The wires are tiny (26 awg)!  I cut off and secured with heat-shrink the wires I didn't need, then separated the power/ground and directed them one way, leaving the RS-232 wires to proceed in the other direction (to the connector on the back of the G3X display).

I connected the power wire to my "Aux Power" switch on the panel, which will power the GDL, iPad dock, and the USB ports.  I reused the inline fuse holder with it's 3A fuse as well.


Here's the final product!  Once I configured the GDU to look at the RS-232 input, it recognized the GDL right away and added traffic and weather screens to the flight display.

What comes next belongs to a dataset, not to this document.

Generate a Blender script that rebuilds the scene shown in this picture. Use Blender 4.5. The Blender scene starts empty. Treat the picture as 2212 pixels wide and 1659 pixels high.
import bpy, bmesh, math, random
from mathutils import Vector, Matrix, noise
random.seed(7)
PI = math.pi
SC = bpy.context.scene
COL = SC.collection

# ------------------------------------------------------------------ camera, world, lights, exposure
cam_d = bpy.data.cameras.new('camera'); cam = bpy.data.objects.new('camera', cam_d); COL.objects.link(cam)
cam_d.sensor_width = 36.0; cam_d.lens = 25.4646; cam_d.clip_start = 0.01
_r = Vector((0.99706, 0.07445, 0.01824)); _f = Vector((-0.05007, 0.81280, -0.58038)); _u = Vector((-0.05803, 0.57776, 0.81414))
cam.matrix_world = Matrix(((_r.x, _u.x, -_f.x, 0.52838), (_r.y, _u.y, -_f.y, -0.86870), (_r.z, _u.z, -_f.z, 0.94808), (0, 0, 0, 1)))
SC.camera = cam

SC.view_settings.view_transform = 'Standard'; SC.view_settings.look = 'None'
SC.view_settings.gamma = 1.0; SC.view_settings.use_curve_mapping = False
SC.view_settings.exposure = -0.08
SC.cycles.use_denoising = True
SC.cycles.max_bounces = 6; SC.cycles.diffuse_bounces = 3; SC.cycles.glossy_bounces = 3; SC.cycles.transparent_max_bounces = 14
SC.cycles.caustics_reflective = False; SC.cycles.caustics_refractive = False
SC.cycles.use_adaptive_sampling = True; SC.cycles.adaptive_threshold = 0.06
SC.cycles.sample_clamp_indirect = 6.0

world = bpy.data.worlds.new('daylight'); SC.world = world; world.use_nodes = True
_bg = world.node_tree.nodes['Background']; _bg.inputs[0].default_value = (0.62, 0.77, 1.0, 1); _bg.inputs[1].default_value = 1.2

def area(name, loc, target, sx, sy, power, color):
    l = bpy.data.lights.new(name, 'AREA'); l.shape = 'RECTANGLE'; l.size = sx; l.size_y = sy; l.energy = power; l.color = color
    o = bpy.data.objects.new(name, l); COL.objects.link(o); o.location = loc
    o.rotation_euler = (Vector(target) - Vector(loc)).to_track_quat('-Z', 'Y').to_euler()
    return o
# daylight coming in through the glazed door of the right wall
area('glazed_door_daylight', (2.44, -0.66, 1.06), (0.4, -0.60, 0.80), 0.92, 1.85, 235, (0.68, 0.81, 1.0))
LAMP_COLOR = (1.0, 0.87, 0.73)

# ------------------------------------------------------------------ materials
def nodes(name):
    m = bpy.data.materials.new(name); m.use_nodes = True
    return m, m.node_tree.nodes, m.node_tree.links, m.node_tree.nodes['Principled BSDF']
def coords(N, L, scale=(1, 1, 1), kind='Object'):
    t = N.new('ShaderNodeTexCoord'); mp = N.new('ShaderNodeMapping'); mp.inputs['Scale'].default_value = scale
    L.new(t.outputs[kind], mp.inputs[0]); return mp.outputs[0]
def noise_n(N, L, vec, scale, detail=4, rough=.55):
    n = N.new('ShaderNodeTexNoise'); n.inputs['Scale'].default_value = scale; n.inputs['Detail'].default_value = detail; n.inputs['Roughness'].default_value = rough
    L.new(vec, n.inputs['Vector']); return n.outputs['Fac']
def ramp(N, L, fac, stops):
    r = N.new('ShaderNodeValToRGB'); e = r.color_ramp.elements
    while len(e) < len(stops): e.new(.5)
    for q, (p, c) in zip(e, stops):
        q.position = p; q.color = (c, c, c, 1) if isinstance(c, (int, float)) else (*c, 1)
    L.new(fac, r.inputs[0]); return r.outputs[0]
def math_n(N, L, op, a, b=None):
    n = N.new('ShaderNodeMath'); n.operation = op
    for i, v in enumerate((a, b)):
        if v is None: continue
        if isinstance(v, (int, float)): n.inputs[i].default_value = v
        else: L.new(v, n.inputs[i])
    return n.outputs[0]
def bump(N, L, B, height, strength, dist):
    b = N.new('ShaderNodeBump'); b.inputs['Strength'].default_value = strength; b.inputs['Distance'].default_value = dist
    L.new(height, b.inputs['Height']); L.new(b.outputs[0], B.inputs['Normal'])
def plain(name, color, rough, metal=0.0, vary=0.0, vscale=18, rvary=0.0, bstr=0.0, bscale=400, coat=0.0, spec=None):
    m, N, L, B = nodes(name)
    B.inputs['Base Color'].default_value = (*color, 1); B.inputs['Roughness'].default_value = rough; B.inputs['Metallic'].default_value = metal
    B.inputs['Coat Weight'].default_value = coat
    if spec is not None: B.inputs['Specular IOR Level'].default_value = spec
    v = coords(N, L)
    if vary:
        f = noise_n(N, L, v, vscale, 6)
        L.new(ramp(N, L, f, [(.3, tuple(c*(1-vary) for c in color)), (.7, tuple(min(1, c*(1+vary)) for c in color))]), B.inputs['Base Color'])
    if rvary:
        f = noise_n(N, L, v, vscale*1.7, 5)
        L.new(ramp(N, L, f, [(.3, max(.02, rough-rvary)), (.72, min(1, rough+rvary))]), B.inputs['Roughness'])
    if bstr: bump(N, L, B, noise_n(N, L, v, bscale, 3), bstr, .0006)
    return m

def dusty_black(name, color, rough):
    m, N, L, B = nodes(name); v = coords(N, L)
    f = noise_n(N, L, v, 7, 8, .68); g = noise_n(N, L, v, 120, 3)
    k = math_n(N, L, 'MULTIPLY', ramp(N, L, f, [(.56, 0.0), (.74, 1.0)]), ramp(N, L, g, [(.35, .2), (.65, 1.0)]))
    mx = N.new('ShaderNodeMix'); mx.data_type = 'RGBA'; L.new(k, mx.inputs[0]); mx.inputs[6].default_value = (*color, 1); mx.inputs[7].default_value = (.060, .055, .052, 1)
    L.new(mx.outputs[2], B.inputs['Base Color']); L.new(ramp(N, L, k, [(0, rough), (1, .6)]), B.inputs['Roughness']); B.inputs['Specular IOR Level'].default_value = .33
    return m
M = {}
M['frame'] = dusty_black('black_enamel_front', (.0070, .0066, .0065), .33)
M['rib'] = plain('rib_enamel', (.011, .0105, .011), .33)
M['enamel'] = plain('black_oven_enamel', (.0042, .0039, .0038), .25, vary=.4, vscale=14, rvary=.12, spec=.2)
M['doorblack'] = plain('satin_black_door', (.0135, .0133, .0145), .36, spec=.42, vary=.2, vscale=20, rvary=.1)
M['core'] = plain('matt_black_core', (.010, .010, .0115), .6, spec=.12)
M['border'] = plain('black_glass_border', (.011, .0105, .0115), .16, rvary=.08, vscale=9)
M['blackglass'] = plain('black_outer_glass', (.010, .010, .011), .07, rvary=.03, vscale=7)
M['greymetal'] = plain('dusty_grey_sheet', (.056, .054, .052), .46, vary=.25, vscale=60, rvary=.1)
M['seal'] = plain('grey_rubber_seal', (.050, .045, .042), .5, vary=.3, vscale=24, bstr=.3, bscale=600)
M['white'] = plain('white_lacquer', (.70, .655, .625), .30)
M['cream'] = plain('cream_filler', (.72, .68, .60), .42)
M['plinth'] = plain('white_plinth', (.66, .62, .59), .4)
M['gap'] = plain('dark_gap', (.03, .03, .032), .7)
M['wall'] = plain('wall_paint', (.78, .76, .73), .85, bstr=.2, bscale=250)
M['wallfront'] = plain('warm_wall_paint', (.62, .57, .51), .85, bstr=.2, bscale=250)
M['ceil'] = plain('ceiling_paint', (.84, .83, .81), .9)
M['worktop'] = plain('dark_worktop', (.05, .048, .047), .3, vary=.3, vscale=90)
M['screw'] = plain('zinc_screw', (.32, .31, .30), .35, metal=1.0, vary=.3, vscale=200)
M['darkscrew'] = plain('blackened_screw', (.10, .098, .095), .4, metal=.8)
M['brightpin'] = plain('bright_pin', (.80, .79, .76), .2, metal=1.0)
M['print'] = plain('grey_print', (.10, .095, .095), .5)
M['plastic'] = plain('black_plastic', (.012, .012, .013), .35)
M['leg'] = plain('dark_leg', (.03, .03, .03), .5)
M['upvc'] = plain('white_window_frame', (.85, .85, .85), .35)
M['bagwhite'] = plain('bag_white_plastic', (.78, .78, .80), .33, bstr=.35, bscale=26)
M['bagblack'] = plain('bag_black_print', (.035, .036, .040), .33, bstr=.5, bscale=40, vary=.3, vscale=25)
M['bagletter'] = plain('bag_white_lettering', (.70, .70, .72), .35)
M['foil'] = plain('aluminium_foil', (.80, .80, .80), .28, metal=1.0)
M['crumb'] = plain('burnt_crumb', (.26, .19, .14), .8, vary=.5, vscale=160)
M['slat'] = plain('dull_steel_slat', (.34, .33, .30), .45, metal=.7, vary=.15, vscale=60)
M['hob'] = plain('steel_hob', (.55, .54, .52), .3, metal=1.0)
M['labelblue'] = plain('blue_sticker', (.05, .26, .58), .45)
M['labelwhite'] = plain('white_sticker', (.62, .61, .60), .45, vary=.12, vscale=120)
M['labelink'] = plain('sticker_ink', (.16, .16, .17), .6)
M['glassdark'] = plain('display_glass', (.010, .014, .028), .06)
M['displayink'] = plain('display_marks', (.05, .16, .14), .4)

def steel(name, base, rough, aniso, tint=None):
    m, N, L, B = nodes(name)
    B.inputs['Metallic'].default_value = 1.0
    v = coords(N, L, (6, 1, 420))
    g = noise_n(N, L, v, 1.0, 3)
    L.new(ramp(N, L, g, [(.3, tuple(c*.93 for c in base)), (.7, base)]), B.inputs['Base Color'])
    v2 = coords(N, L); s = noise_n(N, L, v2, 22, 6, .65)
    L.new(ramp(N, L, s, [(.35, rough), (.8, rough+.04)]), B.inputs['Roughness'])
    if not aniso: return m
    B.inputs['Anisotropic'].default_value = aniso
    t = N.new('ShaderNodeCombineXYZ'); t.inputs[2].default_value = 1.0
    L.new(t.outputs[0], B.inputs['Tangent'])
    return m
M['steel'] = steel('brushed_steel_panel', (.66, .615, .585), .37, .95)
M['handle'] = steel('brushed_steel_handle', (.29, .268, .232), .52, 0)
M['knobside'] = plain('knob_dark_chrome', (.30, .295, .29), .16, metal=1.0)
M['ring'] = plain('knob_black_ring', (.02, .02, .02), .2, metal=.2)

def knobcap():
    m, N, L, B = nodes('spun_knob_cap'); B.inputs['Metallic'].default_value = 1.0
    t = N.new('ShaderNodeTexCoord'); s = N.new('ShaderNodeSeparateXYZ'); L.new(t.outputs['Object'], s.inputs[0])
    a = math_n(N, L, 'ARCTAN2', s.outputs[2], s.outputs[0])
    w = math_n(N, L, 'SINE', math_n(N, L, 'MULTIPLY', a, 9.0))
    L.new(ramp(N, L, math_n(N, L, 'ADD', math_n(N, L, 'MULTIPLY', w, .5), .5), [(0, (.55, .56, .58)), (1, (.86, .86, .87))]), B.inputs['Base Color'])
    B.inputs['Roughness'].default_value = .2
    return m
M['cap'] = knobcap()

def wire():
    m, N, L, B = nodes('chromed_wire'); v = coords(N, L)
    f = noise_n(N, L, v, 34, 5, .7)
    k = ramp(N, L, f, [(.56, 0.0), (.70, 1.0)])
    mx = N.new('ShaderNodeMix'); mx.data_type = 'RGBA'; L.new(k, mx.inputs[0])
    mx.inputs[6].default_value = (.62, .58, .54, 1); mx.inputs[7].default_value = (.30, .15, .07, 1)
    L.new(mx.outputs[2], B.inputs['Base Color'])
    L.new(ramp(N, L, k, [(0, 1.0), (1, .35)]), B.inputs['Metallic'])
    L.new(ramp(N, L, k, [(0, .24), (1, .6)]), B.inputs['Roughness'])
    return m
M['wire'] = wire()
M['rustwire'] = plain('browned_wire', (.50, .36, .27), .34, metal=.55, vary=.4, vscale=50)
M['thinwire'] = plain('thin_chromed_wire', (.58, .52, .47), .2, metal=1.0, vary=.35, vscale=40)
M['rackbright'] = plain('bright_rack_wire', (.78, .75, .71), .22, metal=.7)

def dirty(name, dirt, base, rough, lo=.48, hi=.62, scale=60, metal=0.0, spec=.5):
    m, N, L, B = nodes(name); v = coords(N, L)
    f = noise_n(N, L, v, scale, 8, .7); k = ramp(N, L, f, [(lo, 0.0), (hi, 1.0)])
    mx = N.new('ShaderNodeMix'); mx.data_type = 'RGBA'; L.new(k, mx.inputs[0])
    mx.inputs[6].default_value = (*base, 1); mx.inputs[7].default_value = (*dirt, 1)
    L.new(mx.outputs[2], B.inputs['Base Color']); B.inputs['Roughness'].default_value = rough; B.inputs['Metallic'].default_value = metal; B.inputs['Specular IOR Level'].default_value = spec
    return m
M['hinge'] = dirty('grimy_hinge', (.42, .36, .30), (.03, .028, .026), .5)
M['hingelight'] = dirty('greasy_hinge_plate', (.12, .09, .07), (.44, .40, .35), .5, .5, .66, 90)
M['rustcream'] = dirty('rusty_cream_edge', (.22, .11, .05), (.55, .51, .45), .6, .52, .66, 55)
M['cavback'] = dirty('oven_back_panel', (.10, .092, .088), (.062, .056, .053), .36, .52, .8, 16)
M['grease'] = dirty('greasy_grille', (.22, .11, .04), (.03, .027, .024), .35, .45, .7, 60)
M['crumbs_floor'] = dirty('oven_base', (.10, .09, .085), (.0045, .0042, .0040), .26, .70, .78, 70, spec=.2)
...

It appears to work!  Traffic spotted a few miles southwest of my house at about 700' AGL.



Thursday, May 20, 2021

Wing Root Connections Part 2 (0.5)

 0.5 hours

This was just a quick re-attack on one of the last things I worked on before I left.  I had just ran out of pins for these CPC connectors, so I wasn't able to finish them back in December.

I crimped the last couple of contacts on, closed up the connectors, tidied up the wires, and the wing root connections were done (at least on the fuselage side, I'll do the wings later)!






Tuesday, May 18, 2021

Fuel Supply Line Changes (2)

 2 hours

I'm back!  Another deployment is in the books and now I'm trying to remember where I left off.  Besides finishing everything that still needs to be done to complete the plane, I have generated a few extra projects while I was gone too.

First one to tackle is the fuel supply line.  After doing some research I realized I should add a fuel filter, so I re-did the line from the tank to the firewall.  I also took the opportunity to move the fuel flow sensor closer to the tank in hopes of making it as accurate as possible, and adjusting the position of the shutoff valve to make it easier to reach from the seat.

The fuel filter is from Jegs (link), and it was the most compact serviceable filter I could find.  I had to shorten my "flexible" line by about an inch with this new setup, so it's not really that flexible anymore, but it's just flexible enough to connect to the firewall bulkhead fitting, so it's good enough I guess.